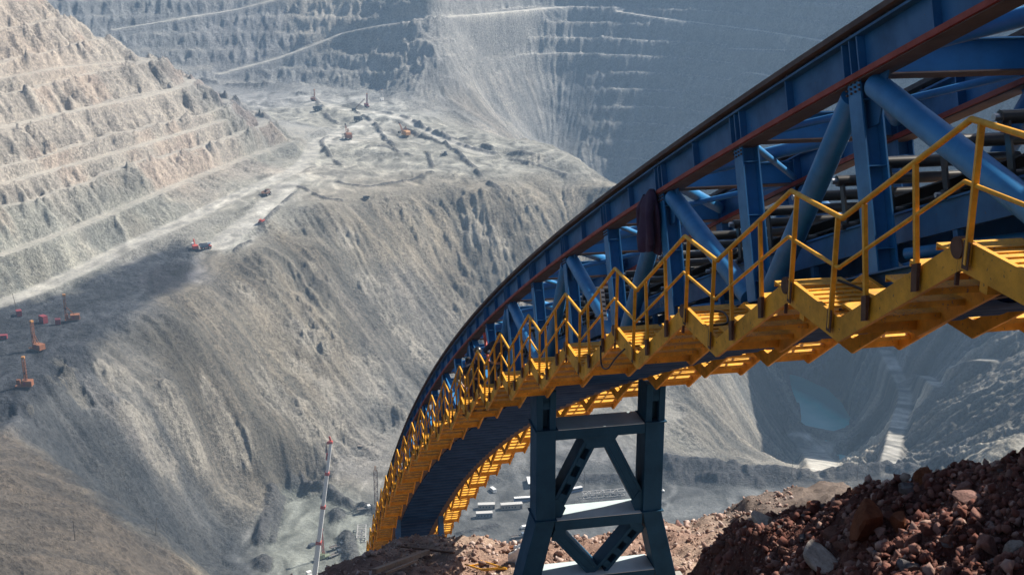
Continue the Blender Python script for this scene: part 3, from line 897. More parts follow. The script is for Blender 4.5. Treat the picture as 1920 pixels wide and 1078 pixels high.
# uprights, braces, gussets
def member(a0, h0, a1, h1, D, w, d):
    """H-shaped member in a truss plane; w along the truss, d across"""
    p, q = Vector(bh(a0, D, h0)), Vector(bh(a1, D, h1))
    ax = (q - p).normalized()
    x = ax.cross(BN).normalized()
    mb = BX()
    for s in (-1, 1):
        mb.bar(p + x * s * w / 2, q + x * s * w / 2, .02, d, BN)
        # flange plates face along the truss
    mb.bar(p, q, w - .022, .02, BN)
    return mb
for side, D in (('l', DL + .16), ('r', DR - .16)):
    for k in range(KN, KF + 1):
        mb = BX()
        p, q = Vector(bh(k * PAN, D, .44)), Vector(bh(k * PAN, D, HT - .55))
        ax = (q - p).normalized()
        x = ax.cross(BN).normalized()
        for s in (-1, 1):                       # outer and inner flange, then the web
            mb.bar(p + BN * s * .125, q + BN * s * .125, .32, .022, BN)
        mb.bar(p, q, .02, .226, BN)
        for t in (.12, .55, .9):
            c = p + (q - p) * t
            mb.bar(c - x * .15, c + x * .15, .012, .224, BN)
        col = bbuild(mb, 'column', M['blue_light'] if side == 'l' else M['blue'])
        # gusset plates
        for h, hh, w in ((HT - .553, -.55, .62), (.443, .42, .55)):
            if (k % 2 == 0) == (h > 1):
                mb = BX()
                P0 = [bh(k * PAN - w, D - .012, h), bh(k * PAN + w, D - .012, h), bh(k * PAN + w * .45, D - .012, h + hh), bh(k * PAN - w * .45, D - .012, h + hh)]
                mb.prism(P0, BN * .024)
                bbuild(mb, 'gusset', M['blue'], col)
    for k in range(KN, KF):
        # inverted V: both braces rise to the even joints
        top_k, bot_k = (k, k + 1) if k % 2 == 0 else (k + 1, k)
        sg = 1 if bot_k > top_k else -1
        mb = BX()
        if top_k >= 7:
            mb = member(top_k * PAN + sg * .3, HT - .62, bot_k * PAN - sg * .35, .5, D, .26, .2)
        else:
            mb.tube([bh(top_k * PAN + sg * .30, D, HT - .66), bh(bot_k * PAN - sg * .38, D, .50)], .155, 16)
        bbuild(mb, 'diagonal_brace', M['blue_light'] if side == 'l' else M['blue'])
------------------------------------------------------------
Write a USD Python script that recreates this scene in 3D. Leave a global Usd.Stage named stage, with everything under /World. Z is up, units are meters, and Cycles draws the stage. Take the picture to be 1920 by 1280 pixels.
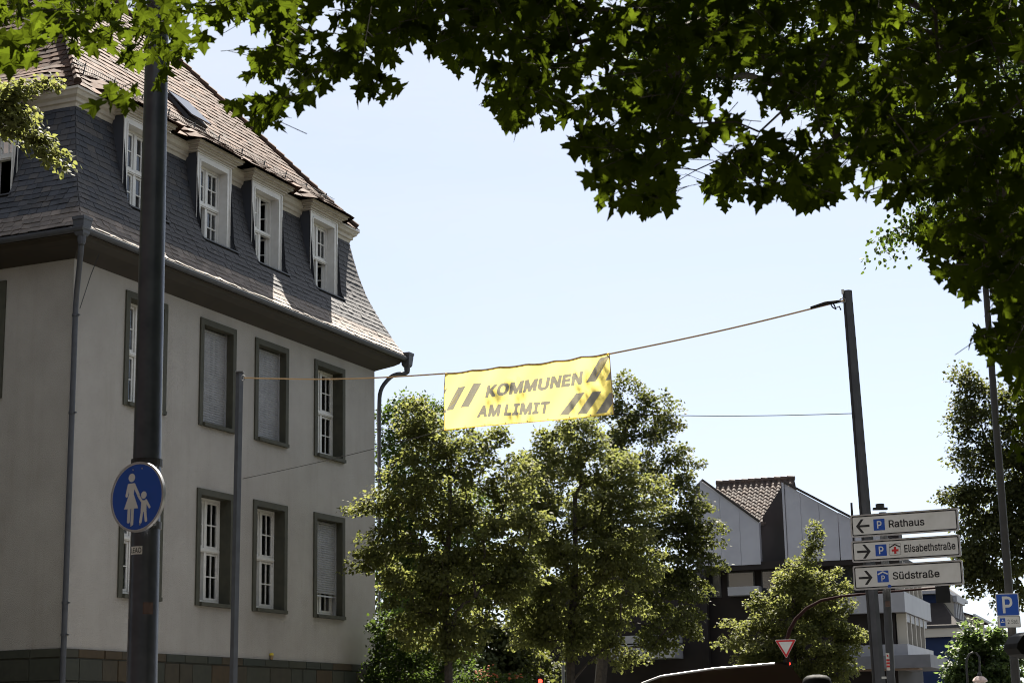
------------------------------------------------------------
Tell how many lines of the data include the word "bbuild", and nothing else.

Final result
3